Survey Data

Reg No




Categories of Special Interest

Archaeological, Architectural, Artistic, Historical, Social

Original Use


In Use As



1785 - 1790


236728, 97628

Date Recorded


Date Updated



Detached three-bay double-height Board of First Fruits Church of Ireland church, built 1786, with single-bay double-height lower chancel to east having single-bay single-storey vestry to north-east, and single-bay two-stage entrance tower to west on a square plan. Pitched slate roofs with clay ridge tiles, rendered coping, and cast-iron rainwater goods on timber eaves. Roof to tower not visible behind parapet. Unpainted rendered walls with cut-stone dressings to tower including course to top stage, and battlemented parapet. Lancet window openings to nave with chamfered sills, and rendered surrounds. Fixed-pane diamond leaded windows. Lancet window openings to chancel in tripartite arrangement with no sills, chamfered reveals, and fixed-pane leaded stained glass windows. Pointed-arch openings to top (bell) stage to tower with cut-stone sill course, and louvered panel fittings. Pointed-arch door opening to tower with rendered surround having keystone, and timber panelled double doors with timber overpanel. Square-headed window opening to vestry with rendered sill, and 6/6 timber sash window. Full-height interior open into roof with carved timber pews, wall-mounted carved marble memorials, exposed timbers to roof, pointed-arch chancel arch, decorative clay tiles to floor, carved timber lectern, and timber panelled wainscoting. Set back from road in own grounds. (ii) Graveyard to site with various cut-stone grave markers, c.1790 - present. (iii) Remains of detached rubble stone medieval church, c.1500, to south-east. Consolidated, 1850. Now in ruins. Pitched roof now gone. Random rubble stone walls with remains of lime mortar. Remains of pointed-arch window opening with no sill, no dressings, and fittings now gone.

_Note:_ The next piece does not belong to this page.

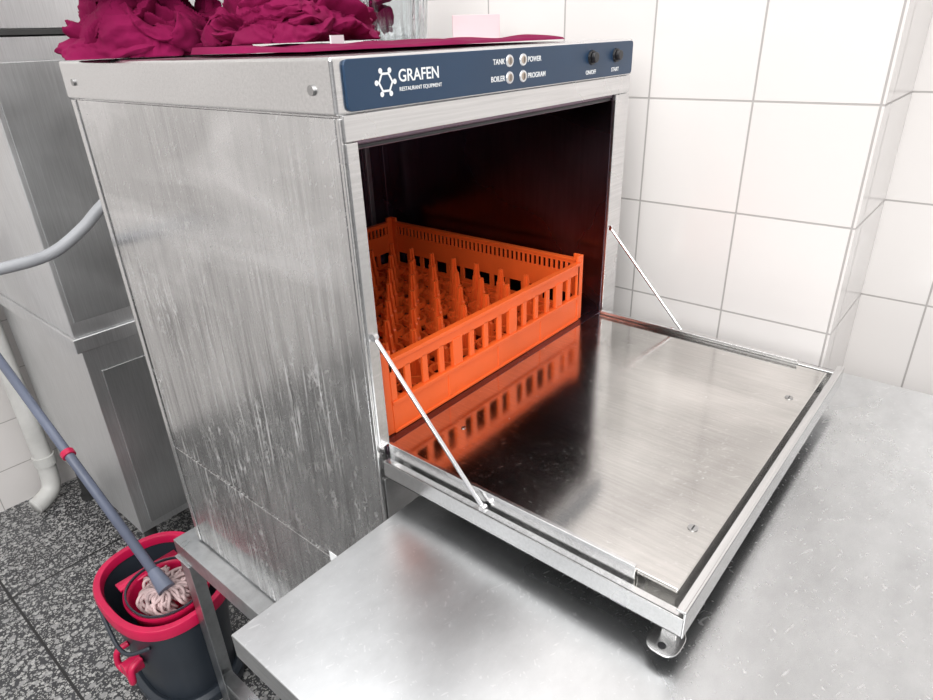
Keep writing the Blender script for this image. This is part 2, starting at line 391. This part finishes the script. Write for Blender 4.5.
# ------------------------------------------------------------ stand
st=thing('machine_stand',(.3,.35,FL),'stainless steel angle-iron stand carrying the dishwasher','stand')
xa,xb,ya,yb,zt=-.040,.620,.010,.700,-.971
for sx,x in ((1,xa),(-1,xb)):
    for sy,y in ((1,ya),(-1,yb)):
        b=MB(); b.box(min(x,x+sx*.042),max(x,x+sx*.042),min(y,y+sy*.003),max(y,y+sy*.003),FL,zt-.003); b.box(min(x,x+sx*.003),max(x,x+sx*.003),min(y,y+sy*.042),max(y,y+sy*.042),FL,zt-.003)
        b.done('leg','stand',st,.0008)
for x,s_ in ((xa,1),(xb,-1)):
    b=MB(); b.box(min(x,x+s_*.045),max(x,x+s_*.045),ya,yb,zt-.003,zt); b.box(min(x,x+s_*.003)-.0005,max(x,x+s_*.003)+.0005,ya,yb,zt-.045,zt-.001)
    b.done('rail','stand',st,.0008)
for y,s_ in ((ya,1),(yb,-1)):
    b=MB(); b.box(xa,xb,min(y,y+s_*.045),max(y,y+s_*.045),zt-.0035,zt-.0005); b.box(xa,xb,min(y,y+s_*.003),max(y,y+s_*.003),zt-.045,zt-.001)
    b.done('rail','stand',st,.0008)
for x in (xa+.02,xb-.02):
    MB().box(x-.016,x+.016,ya+.01,yb-.01,FL+.12,FL+.135).done('lower_rail','stand',st,.001)
b=MB(); b.box(xa-.006,xa+.05,yb-.055,yb+.006,zt-.0505,zt-.0475); b.done('corner_plate','stand',st,.001)

# ------------------------------------------------------------ table
tb=thing('work_table',(.22,-.7,FL),'scratched stainless steel work table in front of the dishwasher','table')
x0,x1,y0,y1,z1=-.250,.702,-1.5,-.040,-.522
b=MB(); b.box(x0,x1,y0,y1,z1-.003,z1); b.box(x0,x0+.003,y0,y1,z1-.032,z1-.001).box(x1-.003,x1,y0,y1,z1-.032,z1-.001).box(x0,x1,y1-.003,y1,z1-.032,z1-.001).box(x0,x1,y0,y0+.003,z1-.032,z1-.001)
b.done('tabletop','table',tb,.0022,seg=3)
for x in (x0+.05,x1-.05):
    for y in (y0+.05,y1-.05):
        MB().box(x-.02,x+.02,y-.02,y+.02,FL,z1-.003).done('leg','stand',tb,.003)
MB().box(x0+.05,x1-.05,y1-.06,y1-.04,-.60,-.56).done('rail','stand',tb,.002)

# ------------------------------------------------------------ cabinet behind
cb=thing('hood_dishwasher',(.39,1.65,FL),'tall grey stainless steel hood machine against the back wall','kitchen appliance')
MB().box(.072,.71,1.31,1.99,-1.376,-.725).done('lower_body','hood',cb,.002)
MB().box(.105,.68,1.305,1.312,-1.35,-.80).done('lower_panel','hood_dark',cb,.002)
MB().box(.055,.722,1.29,2.0,-.725,-.683).done('worktop_lip','hood',cb,.003)
MB().box(.062,.715,1.30,1.98,-.683,.048).done('hood','hood',cb,.003)
MB().box(.075,.70,1.298,1.302,-.64,-.005).done('hood_panel','hood_dark',cb,.001)
MB().box(.055,.722,1.295,1.985,.050,.062).done('hood_trim','rubber',cb,.001)
MB().box(.062,.715,1.30,1.98,.062,.52).done('upper_body','hood',cb,.003)
for x in (.11,.67):
    for y in (1.36,1.94):
        MB().cyl((x,y,FL),(x,y,-1.376),.02,n=20).cyl((x,y,FL),(x,y,FL+.02),.03,n=20).done('foot','rubber',cb)

# ------------------------------------------------------------ hose & pipe
h=MB().tube([(-.62,1.25,-.62),(-.42,1.10,-.43),(-.26,.93,-.355),(-.137,.86,-.342),(-.051,.85,-.334),(.015,.845,-.300),(.062,.84,-.263),(.14,.80,-.20),(.22,.72,-.17),(.25,.67,-.165)],.0112,16,smooth=8).done('hose','hose',smooth=True)
h['label']='grey flexible water hose running into the back of the dishwasher'; h['category']='hose'
p=MB().tube([(.028,2.03,-.68),(.030,2.03,-.9),(.030,2.03,-1.2),(.028,2.03,-1.42),(.015,2.02,-1.50),(-.03,2.0,-1.525),(-.06,1.99,-1.53)],.032,20,smooth=8).done('drain_pipe','pipe',smooth=True)
p['label']='white plastic drain pipe running down the tiled wall'; p['category']='pipe'
MB().cyl((.030,2.03,-1.40),(.030,2.03,-1.36),.038,n=24).done('collar','pipe',p)

# ------------------------------------------------------------ bucket
BX,BY=-.028,.915; RX,RY=.138,.182; ZR=-1.235
bk=thing('mop_bucket',(BX,BY,FL),'dark grey mop bucket with pink rim on the terrazzo floor','bucket')
e=2.5
b=MB(); R=[sell(BX,BY,FL+.022,RX*.70,RY*.74,e),sell(BX,BY,FL+.03,RX*.78,RY*.8,e),sell(BX,BY,FL+.18,RX*.88,RY*.89,e),sell(BX,BY,ZR,RX*.98,RY*.98,e),
   sell(BX,BY,ZR,RX*.94,RY*.95,e),sell(BX,BY,FL+.18,RX*.84,RY*.86,e),sell(BX,BY,FL+.035,RX*.72,RY*.76,e)]
b.loft(R); b.done('bucket_body','slate',bk,.002,smooth=True)
b=MB(); b.loft([sell(BX,BY,FL+.003,RX*.95,RY*.96,e),sell(BX,BY,FL+.03,RX*.95,RY*.96,e),sell(BX,BY,FL+.04,RX*.86,RY*.88,e),sell(BX,BY,FL+.024,RX*.6,RY*.6,e)]); b.done('base','slate',bk,.003)
b=MB(); rim=lambda k,z:sell(BX,BY,z,RX*k,RY*(1-(1-k)*.74),e)
b.loft([rim(1.0,ZR-.028),rim(1.05,ZR-.028),rim(1.06,ZR-.004),rim(1.04,ZR+.004),rim(.93,ZR+.004),rim(.91,ZR-.004),rim(.90,ZR-.02),rim(.92,ZR-.02),rim(.95,ZR-.004),rim(1.0,ZR-.008),rim(1.0,ZR-.028)],False,False); b.done('rim','pink',bk,.0015,smooth=True)
wx,wy=BX-.008,BY-.050; b=MB()
g=lambda k,z,q=1:sell(wx,wy,z,.098*k,.108*k,2.2)
b.loft([g(1.0,ZR+.012),g(1.02,ZR+.004),g(.93,ZR-.01),g(.82,ZR-.11),g(.0+.5,ZR-.125),g(.5,ZR-.12),g(.78,ZR-.105),g(.88,ZR-.005),g(.90,ZR+.006),g(1.0,ZR+.012)],False,False)
b.box(wx-.08,wx+.08,wy+.090,wy+.122,ZR-.006,ZR+.002)
b.done('wringer_basket','pink',bk,smooth=True)
b=MB(); b.loft([g(.96,ZR+.0115),g(.96,ZR+.0145),g(.92,ZR+.0145),g(.92,ZR+.0085)],False,False); b.done('wringer_trim','slate',bk)
b=MB(); b.tube([(BX-RX*1.03,BY+.05,ZR-.012),(BX-RX*1.10,BY-.02,ZR-.05),(BX-RX*1.12,BY-.06,ZR-.07),(BX-RX*1.05,BY-.10,ZR-.07),(BX-RX*.80,BY-.14,ZR-.05)],.005,12,smooth=8)
b.done('carry_handle','slate',bk,smooth=True)
b=MB(); cx,cy,cz=BX-RX*.98,BY-.06,-1.37
b.tube([(cx+.01,cy-.035,cz+.03),(cx-.018,cy-.04,cz+.02),(cx-.025,cy-.04,cz-.02),(cx-.02,cy,cz-.03),(cx-.025,cy+.04,cz-.02),(cx-.018,cy+.04,cz+.02),(cx+.01,cy+.035,cz+.03)],.008,10,smooth=6)
b.cyl((cx+.015,cy,cz-.01),(cx-.028,cy,cz-.01),.022,n=20); b.done('drain_clip','pink',bk,.002)
for sx in (-1,1):
    for sy in (-1,1):
        x=BX+sx*RX*.7;y=BY+sy*RY*.72; MB().cyl((x-.01,y,FL+.018),(x+.01,y,FL+.018),.018,n=20).done('caster','rubber',bk)

# mop
mp_=thing('mop',(-.04,.86,-1.24),'string mop with slate handle and pink collar, resting in the bucket','mop')
A=Vector((-.046,.855,-1.200)); Bq=Vector((-.067,2.085,-.520)); d=(Bq-A)
MB().cyl(A,Bq,.0125,n=20).done('mop_handle','handle',mp_,smooth=True)
c=A+d*.33; MB().cyl(c-d*.006,c+d*.006,.018,n=20).done('handle_collar','pink',mp_,.001)
c=A; MB().cyl(c-d*.015,c+d*.030,.022,.015,n=20).done('mop_socket','handle',mp_,.001)
b=MB()
for i in range(140):
    a=random.uniform(0,2*math.pi); r1=random.uniform(.03,.080); a2=a+random.uniform(-.5,.5)
    cxm,cym=(wx+A.x)/2,(wy+A.y)/2
    p0=A+Vector((random.uniform(-.012,.012),random.uniform(-.012,.012),-.014))
    pts=[p0,Vector((cxm+math.cos(a)*r1*.55,cym+math.sin(a)*r1*.6,ZR+.012+random.uniform(-.008,.010))),
         Vector((wx+math.cos(a2)*r1*.96,wy+math.sin(a2)*r1*1.03,ZR+.002+random.uniform(-.012,.010))),
         Vector((wx+math.cos(a2+.3)*r1*.88,wy+math.sin(a2+.3)*r1*.92,ZR-.022))]
    b.tube(pts,.0042,6,smooth=5)
b.done('mop_head','yarn',mp_,smooth=True)

# ------------------------------------------------------------ cloths
def crumple(name,cx,cy,z0,rx,ry,h,seed,label,nr=9,rr0=.022):
    rnd=random.Random(seed); b=MB(); n=340; m_=110; off=Vector((seed*3.1,seed*1.7,0))
    def crease(p,amp=.0055,f=26):
        q=Vector((p.x,p.y,p.z*1.4))*f+off
        w=Vector((noise.noise(q*.45),noise.noise(q*.45+Vector((5,0,0))),noise.noise(q*.45+Vector((0,5,0)))))*2.0
        a=abs(noise.noise(q*.8+w)); c_=abs(noise.noise(q*1.9+w*1.4))
        return amp*((1-min(1,a*3.2))*1.1-.35)+amp*.45*((1-min(1,c_*3.0))-.4)
    rings=[]
    for j in range(m_):
        v=(j+.5)/m_; ring=[]
        for i in range(n):
            t=2*math.pi*i/n; w=1+.16*noise.noise(Vector((math.cos(t)*1.6,math.sin(t)*1.6,seed)))
            ph=v*math.pi*.56
            r=math.sin(ph)**.85; x=math.cos(t)*r*rx*w; y=math.sin(t)*r*ry*w; z=max(0,math.cos(ph))**.8*h if ph<math.pi/2 else 0
            q=Vector((x,y,z*2.4))*9+off
            wr=Vector((noise.noise(q*.5),noise.noise(q*.5+Vector((9,0,0))),noise.noise(q*.5+Vector((0,9,0)))))
            q2=q+wr*2.6
            f1=1-abs(noise.noise(q2*1.0))*3.0
            P=Vector((x,y,z)); nv=Vector((x/rx/rx,y/ry/ry,z/h/h+.001)).normalized()
            k=min(1,z/.03+.35)
            P+=nv*((max(f1,0)**1.1)*.030-.018+crease(P))*k
            P.z=max(P.z,.0015 if j<m_-1 else .001)
            ring.append(Vector((cx+P.x,cy+P.y,z0+P.z)))
        rings.append(ring)
    b.loft(rings,True,True)
    for k in range(nr):
        el=rnd.uniform(.08,1.05); a0=math.radians(rnd.uniform(150,330)); span=math.radians(rnd.uniform(60,120)); pts=[]; tl=rnd.uniform(-.5,.5)
        for q in range(8):
            s_=q/7-.5; a=a0+span*s_; e2=max(.06,el+tl*s_*1.3+.12*math.sin(q*1.9+k)); f=1.0+.05*math.sin(q*1.7+k*2)-(.16 if q in (0,7) else 0)
            pts.append(Vector((cx+math.cos(a)*math.cos(e2)*rx*f,cy+math.sin(a)*math.cos(e2)*ry*f,z0+max(.010,math.sin(e2)*h*f))))
        rad=rnd.uniform(rr0,rr0*1.6); sd=rnd.random()*9; t0=rnd.uniform(-.9,.9)
        def fix(p,cxx=cx,cyy=cy,zz=z0):
            q=Vector((p.x-cxx,p.y-cyy,p.z-zz)); d_=q.normalized()*crease(q,.0045,34)
            p=p+d_; p.z=max(p.z,zz+.0012); return p
        b.tube(pts,lambda s_,r=rad,sd=sd:r*(.15+.85*math.sin(math.pi*min(1,max(0,s_)))**.5)*(.75+.7*abs(noise.noise(Vector((s_*5,sd,0))))),36,smooth=14,sq=.42,pinch=1.6,twist=lambda s_,t0=t0,sd=sd:t0+1.6*noise.noise(Vector((s_*2.5,0,sd))),fix=fix)
    o=b.done(name,'cloth',smooth=True); o['label']=label; o['category']='cloth'; o['group']='crumpled cloths on the dishwasher'
    return o
L='crumpled magenta cotton cloth heaped on top of the dishwasher'
crumple('crumpled_cloth',.100,.530,.001,.120,.110,.078,1,L)
crumple('crumpled_cloth',.188,.315,.012,.108,.085,.068,2,L)
crumple('crumpled_cloth',.125,.510,.092,.120,.110,.072,5,L)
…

A well-composed, small-scale church of modest appearance, the form and massing of the nave and tower alluding to a standard model promoted by the Board of First Fruits (fl. c.1711 – 1833). Very well maintained, the church presents an early aspect with important salient features and materials intact, both to the exterior and to the interior. The austere external treatment is echoed by a reserved internal decorative scheme, incorporating a range of features that enhance the artistic design distinction of the site. An attendant graveyard enhances the setting quality of the church, and includes a collection of cut-stone markers indicative of high quality craftsmanship. The survival of the remains of an earlier medieval church in the grounds is of archaeological significance, and attests to a long-standing ecclesiastical presence on site.